GOAL OF THE EXERCISE | Take the entries below and print only the lines from the one with "right of the crossing', wob=.008)" through the one with "YA, YB = 4.4, 11.0", exactly as they stand, both ends included.

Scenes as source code
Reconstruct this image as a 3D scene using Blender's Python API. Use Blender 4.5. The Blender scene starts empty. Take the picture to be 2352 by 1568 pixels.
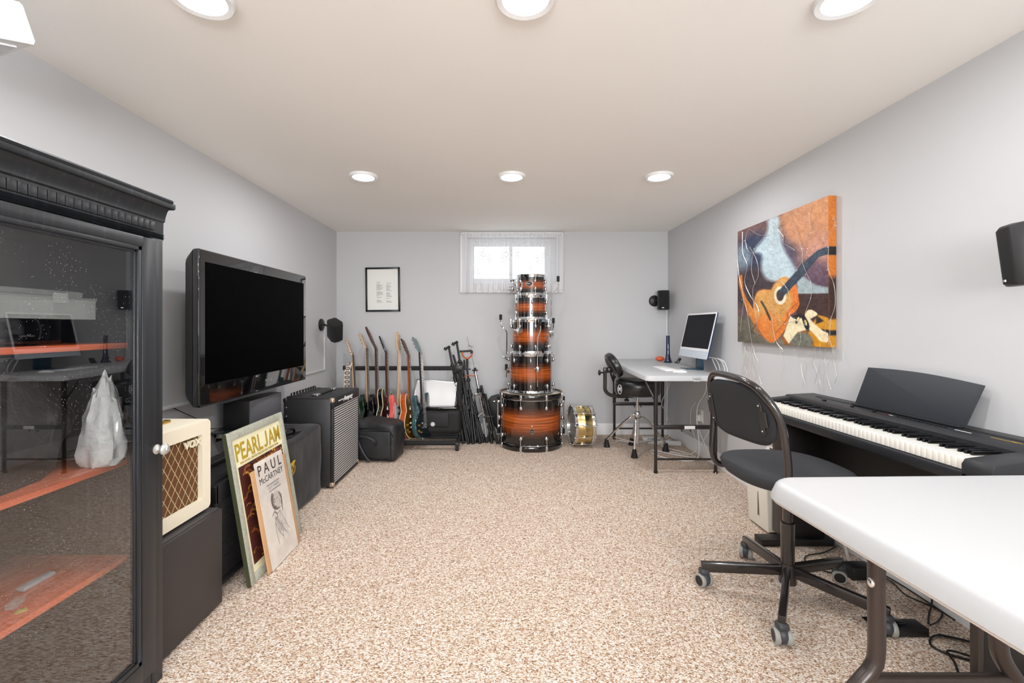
import bpy, bmesh, math, random
import numpy as np
from mathutils import Matrix, Vector, noise as mnoise
random.seed(7)
PI = math.pi
C = bpy.context.scene.collection
SC = bpy.context.scene
# ---------------------------------------------------------------- camera, world, exposure
F = 1045.33; PX, PY, HC = 1148.0, 751.0, 1.113      # focal length in pixels, vanishing point, camera height
cd = bpy.data.cameras.new('camera'); cam = bpy.data.objects.new('camera', cd); C.objects.link(cam)
cam.location = (0, 0, HC); cam.rotation_euler = (PI/2, 0, 0)
cd.sensor_width = 36; cd.lens = 16.0; cd.shift_x = (1176-PX)/2352; cd.shift_y = -(784-PY)/2352
cd.clip_start = 0.02
SC.camera = cam
SC.view_settings.view_transform = 'Standard'; SC.view_settings.look = 'None'
SC.view_settings.gamma = 1; SC.view_settings.use_curve_mapping = False
SC.view_settings.exposure = -0.20
SC.cycles.use_denoising = True
SC.cycles.max_bounces = 10; SC.cycles.diffuse_bounces = 6; SC.cycles.glossy_bounces = 4
SC.cycles.transparent_max_bounces = 16; SC.cycles.sample_clamp_indirect = 6
w = bpy.data.worlds.new('world'); SC.world = w; w.use_nodes = True
w.node_tree.nodes['Background'].inputs[0].default_value = (0.88, 0.94, 1, 1)
w.node_tree.nodes['Background'].inputs[1].default_value = 3.0
def area_light(name, loc, rot, sx, sy, power, col=(1,1,1), shape='RECTANGLE', parent=None, spread=PI):
    l = bpy.data.lights.new(name, 'AREA'); l.shape = shape; l.size = sx
    if shape == 'RECTANGLE': l.size_y = sy
    l.energy = power; l.color = col; l.spread = spread
    o = bpy.data.objects.new(name, l); o.location = loc; o.rotation_euler = rot
    C.objects.link(o)
    if parent: o.parent = parent
    return o
# room: x to the right, y into the picture, z up
XL, XR, YB, YF, H = -1.697, 1.747, 4.73, -2.5, 2.104
# daylight through the wide unseen window behind the camera, tilted up to brighten the ceiling
area_light('daylight_rear', (0.25, YF-0.10, 1.38), (PI/2+.22, 0, 0), 2.2, 1.0, 190, (0.96, 0.98, 1))
LAMP_POWER = {'far': 10.5, 'near': 6.5, 'rear': 6.5, 'back': 8.0}
# ---------------------------------------------------------------- helpers
def lin(c):
    return tuple((x/255/12.92 if x/255 <= 0.04045 else ((x/255+0.055)/1.055)**2.4) for x in c[:3]) + (1,)
class NT:
    def __init__(s, m): s.t = m.node_tree; s.n = s.t.nodes; s.l = s.t.links
    def new(s, typ, **k):
        x = s.n.new(typ)
        for a, b in k.items(): setattr(x, a, b)
        return x
    def put(s, sock, v):
        if hasattr(v, 'is_output'): s.l.new(v, sock)
        else: sock.default_value = v
    def math(s, op, a, b=None, c=None):
        x = s.new('ShaderNodeMath', operation=op)
        for i, v in enumerate((a, b, c)):
            if v is not None: s.put(x.inputs[i], v)
        return x.outputs[0]
    def coord(s, which='Object'): return s.new('ShaderNodeTexCoord').outputs[which]
    def sep(s, v):
        x = s.new('ShaderNodeSeparateXYZ'); s.l.new(v, x.inputs[0]); return x.outputs
    def scale(s, v, sc, loc=(0,0,0), rot=(0,0,0)):
        x = s.new('ShaderNodeMapping'); s.l.new(v, x.inputs[0]); x.inputs['Scale'].default_value = sc
        x.inputs['Location'].default_value = loc; x.inputs['Rotation'].default_value = rot; return x.outputs[0]
    def noise(s, v, sc, det=3, rough=0.5):
        x = s.new('ShaderNodeTexNoise'); s.l.new(v, x.inputs['Vector']); x.inputs['Scale'].default_value = sc
        x.inputs['Detail'].default_value = det; x.inputs['Roughness'].default_value = rough; return x.outputs['Fac']
    def ramp(s, f, stops, interp='LINEAR'):
        x = s.new('ShaderNodeValToRGB'); x.color_ramp.interpolation = interp; e = x.color_ramp.elements
        while len(e) > 1: e.remove(e[-1])
        for i, (p, c) in enumerate(stops):
            q = e[0] if i == 0 else e.new(p)
            q.position = p; q.color = lin(c) if len(c) == 3 else c
        s.put(x.inputs[0], f); return x.outputs[0]
    def mix(s, f, a, b):
        x = s.new('ShaderNodeMix', data_type='RGBA'); s.put(x.inputs[0], f)
        s.put(x.inputs[6], a); s.put(x.inputs[7], b); return x.outputs[2]
    def bump(s, h, st=0.3, dist=0.002):
        x = s.new('ShaderNodeBump'); x.inputs['Strength'].default_value = st; x.inputs['Distance'].default_value = dist
        s.l.new(h, x.inputs['Height']); return x.outputs[0]
MATS = {}
def mat(name, col=(128,128,128), rough=0.5, metal=0.0, coat=0.0, bump=None, spec=None, var=None, emit=None, alpha=None):
    if name in MATS: return MATS[name]
    m = bpy.data.materials.new(name); m.use_nodes = True; MATS[name] = m
    p = m.node_tree.nodes['Principled BSDF']
    p.inputs['Base Color'].default_value = lin(col); p.inputs['Roughness'].default_value = rough
    p.inputs['Metallic'].default_value = metal; p.inputs['Coat Weight'].default_value = coat
    p.inputs['Coat Roughness'].default_value = 0.05
    if spec is not None: p.inputs['Specular IOR Level'].default_value = spec
    t = NT(m)
    if var:   # (scale, amount): slight mottling of the colour
        f = t.noise(t.coord(), var[0], 4)
        a = tuple(min(1, x*(1-var[1])) for x in lin(col)[:3]) + (1,); b = tuple(min(1, x*(1+var[1])) for x in lin(col)[:3]) + (1,)
        t.l.new(t.mix(t.math('MULTIPLY_ADD', f, 1.6, -0.3), a, b), p.inputs['Base Color'])
    if bump:
        t.l.new(t.bump(t.noise(t.coord(), bump[0], 3), bump[1], bump[2] if len(bump) > 2 else 0.002), p.inputs['Normal'])
    if emit:
        p.inputs['Emission Color'].default_value = lin(emit[0]); p.inputs['Emission Strength'].default_value = emit[1]
    if alpha is not None: p.inputs['Alpha'].default_value = alpha
    return m
def pmat(name, rough=0.5, metal=0, coat=0):      # a material to finish by hand
    m = mat(name, rough=rough, metal=metal, coat=coat); t = NT(m); return m, t, m.node_tree.nodes['Principled BSDF']
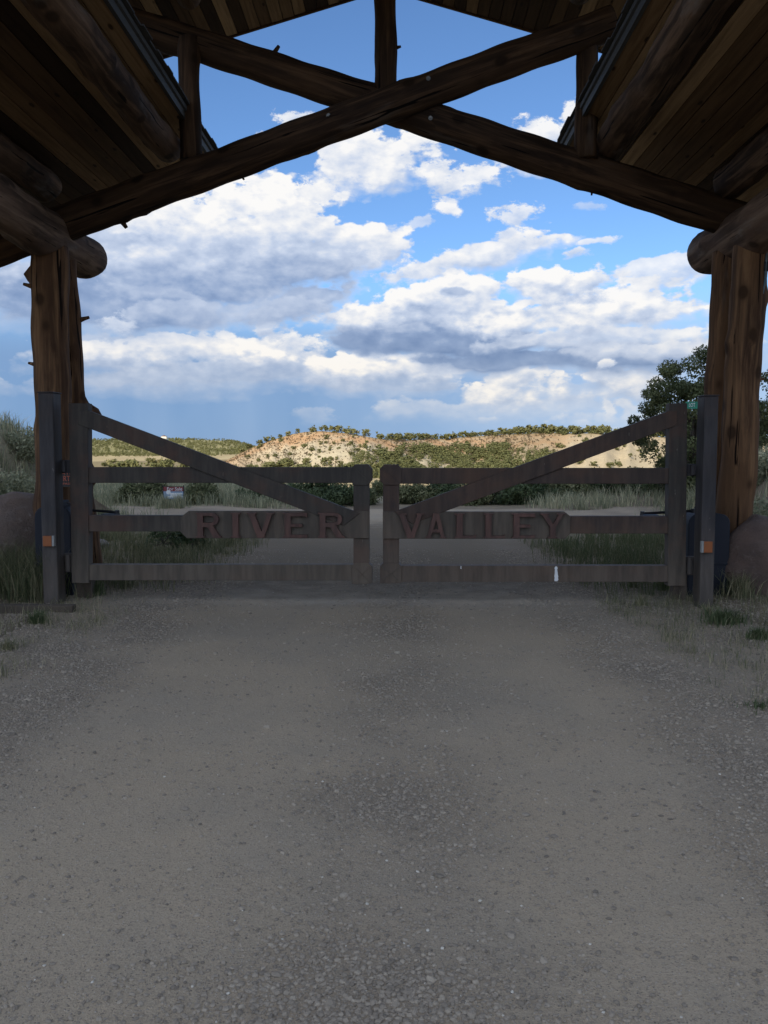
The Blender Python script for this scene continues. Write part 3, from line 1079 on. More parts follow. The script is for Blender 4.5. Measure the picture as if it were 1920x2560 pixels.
log('post', (3.60, 9.70, -.05), (3.69, 9.70, 3.60), .155, .145, M['log'], GW, 24, 'darker rear log post on the right', wob=.02, burl=((2.2, 3.0, .04, .2),))
# plate beams running along the drive, carried by the posts
log('beam', (-3.50, 4.5, 3.72), (-3.52, 10.58, 3.72), .228, .250, M['beam'], GW, 31, 'grey-brown plate log above the left posts', wob=.012, round_end=.14, burl=((4.5, -1.2, .03, .2),))
log('beam', (3.74, 4.5, 3.72), (3.76, 10.58, 3.72), .228, .250, M['beam'], GW, 32, 'grey-brown plate log above the right posts', wob=.012, round_end=.14, burl=((4.7, -1.4, .04, .2),))

# scissor truss
def ext(a, b, y, ta, tb):
    """point along the line a-b (x, z) at fractions ta, tb"""
    f = lambda t: Vector((a[0] + (b[0] - a[0]) * t, y, a[1] + (b[1] - a[1]) * t))
    return f(ta), f(tb)


A0, B0 = at(640, 383, YT - .08), at(1187, 183, YT - .08)
p0, p1 = ext((A0.x, A0.z), (B0.x, B0.z), YT - .08, -1.72, 1.62)
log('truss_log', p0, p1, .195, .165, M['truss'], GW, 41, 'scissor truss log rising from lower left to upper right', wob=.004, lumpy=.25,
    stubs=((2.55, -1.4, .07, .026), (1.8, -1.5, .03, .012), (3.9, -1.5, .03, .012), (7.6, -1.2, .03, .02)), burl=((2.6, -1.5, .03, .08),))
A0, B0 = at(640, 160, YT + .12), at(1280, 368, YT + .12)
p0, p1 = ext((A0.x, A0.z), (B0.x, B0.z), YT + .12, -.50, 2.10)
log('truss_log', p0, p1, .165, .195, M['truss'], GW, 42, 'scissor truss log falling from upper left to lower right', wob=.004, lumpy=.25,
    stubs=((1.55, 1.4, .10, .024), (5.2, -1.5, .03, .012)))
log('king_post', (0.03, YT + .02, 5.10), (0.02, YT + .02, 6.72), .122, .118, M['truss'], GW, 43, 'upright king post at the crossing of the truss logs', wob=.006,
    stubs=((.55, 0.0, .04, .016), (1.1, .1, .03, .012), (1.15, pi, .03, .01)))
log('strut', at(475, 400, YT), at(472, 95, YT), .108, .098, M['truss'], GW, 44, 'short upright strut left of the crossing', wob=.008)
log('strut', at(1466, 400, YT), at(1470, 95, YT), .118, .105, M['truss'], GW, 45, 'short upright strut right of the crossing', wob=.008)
# through bolts with washers at the crossing
for bx, by in ((1070, 206), (823, 298), (1077, 286)):
    p = at(bx, by, YT - .16)
    front = YT - .08 if bx != 1077 else YT + .12
    b_ = MB()
    yy = front - .178
    b_.tube((p.x, yy, p.z), (p.x, yy - .006, p.z), .022, n=14)
    b_.tube((p.x, yy - .005, p.z), (p.x, yy - .022, p.z), .011, n=6)
    b_.build('bolt', M['bolt'], GW)

# roof
S1 = .325
ZI, XI = 4.93, 2.09            # soffit height at the inner edge of the low roofs
S2 = .287
ZR = 6.99                      # soffit height at the ridge
YA, YB = 4.4, 11.0


def plank_run(parent, x0, z0, slope, sgn, n, w, name='plank'):
    """planks parallel to the drive; plank k hangs lower/further out; meshes shared"""
    ang = math.atan(slope)
    bx = MB().box(-w / 2 + .004, w / 2 - .004, -(YB - YA) / 2, (YB - YA) / 2, 0, .028)
    me = bpy.data.meshes.new('plank')
    me.from_pydata(bx.v, [], bx.f)
    me.materials.append(M['plank'])
    for k in range(n):
        s_ = (k + .5) * w
        o = bpy.data.objects.new(name, me)
        COL.objects.link(o)
        o.parent = parent
        wl = Vector((sgn * (x0 + cos(ang) * s_), (YA + YB) / 2 + random.uniform(-.012, .0), z0 - sin(ang) * s_ + random.choice((0, .003, .006))))
        o.location = wl - woff(parent)
        o.rotation_euler = (0, sgn * ang, 0)


def roof_deck(parent, x0, z0, slope, sgn, length, mat, name='shingle_layer'):
    ang = math.atan(slope)
    m = MB()
    x1 = x0 + cos(ang) * (length + .05)
    z1 = z0 - sin(ang) * (length + .05)
    n_ = Vector((sgn * sin(ang), 0, cos(ang)))
    xi = x0 - .06
    zi = z0 + .06 * slope
    poly = [(sgn * xi, zi + .040), (sgn * x1, z1 + .040), (sgn * x1, z1 + .085), (sgn * xi, zi + .085)]
    if sgn < 0:
        poly = poly[::-1]
    m.prism(poly, YA - .05, YB + .05)
    return m.build(name, mat, parent)


for sgn, nm in ((-1, 'left'), (1, 'right')):
    R1 = empty('low_roof', (sgn * 3.6, 4.2, 4.45))
    R1.parent = GW
    R1.location = Vector((sgn * 3.6, 4.2, 4.45)) - woff(GW)
    R1['label'] = f'lower plank roof slope on the {nm}'
    plank_run(R1, XI, ZI, S1, sgn, 25, .152)
    roof_deck(R1, XI, ZI, S1, sgn, 25 * .152, M['shingle'])
    # inner fascia board and the ragged shingle course above it
    f = MB().box(sgn * XI - .018 - sgn * .02, sgn * XI + .018 - sgn * .02, YA, YB, ZI - .02, ZI + .12)
    f.build('fascia_board', M['flash'], R1)
    sh = MB()
    y = YA
    while y < YB + .05:
        w_ = random.uniform(.16, .32)
        oo = random.uniform(.0, .03)
        x_ = sgn * (XI - .075 - oo)
        sh.box(min(x_, sgn * (XI + .2)), max(x_, sgn * (XI + .2)), y, y + w_ - .006, ZI + .124 + random.uniform(0, .008), ZI + .140 + random.uniform(.0, .01))
        y += w_
    so = sh.build('shingle_edge', M['shingle'], R1)
    so['kind'] = 'stuff'
    x1, z1 = XI + 25 * .152 * cos(math.atan(S1)), ZI - 25 * .152 * sin(math.atan(S1))
    pl = [(sgn * XI, ZI - .012), (sgn * x1, z1 - .012), (sgn * x1, z1 + .10), (sgn * XI, ZI + .10)]
    MB().prism(pl if sgn > 0 else pl[::-1], YB + .012, YB + .045).build('rake_board', M['plank'], R1)
    R2 = empty('high_roof', (0, 0, 0))
    R2.parent = GW
    R2.location = Vector((sgn * 1.5, 4.2, 6.6)) - woff(GW)
    R2['label'] = f'raised plank roof slope on the {nm}'
    plank_run(R2, 0.0, ZR, S2, sgn, 22, .142)
    x1, z1 = 22 * .142 * cos(math.atan(S2)), ZR - 22 * .142 * sin(math.atan(S2))
    pl = [(sgn * .002, ZR - .012), (sgn * x1, z1 - .012), (sgn * x1, z1 + .10), (sgn * .002, ZR + .10)]
    MB().prism(pl if sgn > 0 else pl[::-1], YB + .012, YB + .045).build('rake_board', M['plank'], R2)
    roof_deck(R2, 0.06, ZR, S2, sgn, 22 * .142, M['shingle'])
    # log purlins along the drive
    xs = -2.30 if sgn < 0 else 2.36
    log('purlin', (xs, YA, 4.68), (xs, YT + .22, 4.68), .165, .16, M['purlin'], GW, 50 + sgn, f'upper log purlin of the low {nm} roof', wob=.012, round_end=.02)
    xs = sgn * 3.60
    log('purlin', (xs, YA, 4.27), (xs, YT + .15, 4.27), .165, .16, M['purlin'], GW, 54 + sgn, f'outer log purlin of the low {nm} roof', wob=.012, round_end=.02)
    xs = sgn * 2.02
    log('purlin', (xs, YA, 6.22), (xs, YT + .05, 6.22), .17, .155, M['purlin'], GW, 58 + sgn, f'log purlin of the raised {nm} roof', wob=.012, round_end=.02)
log('ridge_purlin', (0.02, YA, 6.80), (0.02, YT + .3, 6.80), .165, .15, M['purlin'], GW, 63, wob=.01, round_end=.02)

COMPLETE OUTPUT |
log('strut', at(1466, 400, YT), at(1470, 95, YT), .118, .105, M['truss'], GW, 45, 'short upright strut right of the crossing', wob=.008)
# through bolts with washers at the crossing
for bx, by in ((1070, 206), (823, 298), (1077, 286)):
    p = at(bx, by, YT - .16)
    front = YT - .08 if bx != 1077 else YT + .12
    b_ = MB()
    yy = front - .178
    b_.tube((p.x, yy, p.z), (p.x, yy - .006, p.z), .022, n=14)
    b_.tube((p.x, yy - .005, p.z), (p.x, yy - .022, p.z), .011, n=6)
    b_.build('bolt', M['bolt'], GW)

# roof
S1 = .325
ZI, XI = 4.93, 2.09            # soffit height at the inner edge of the low roofs
S2 = .287
ZR = 6.99                      # soffit height at the ridge
YA, YB = 4.4, 11.0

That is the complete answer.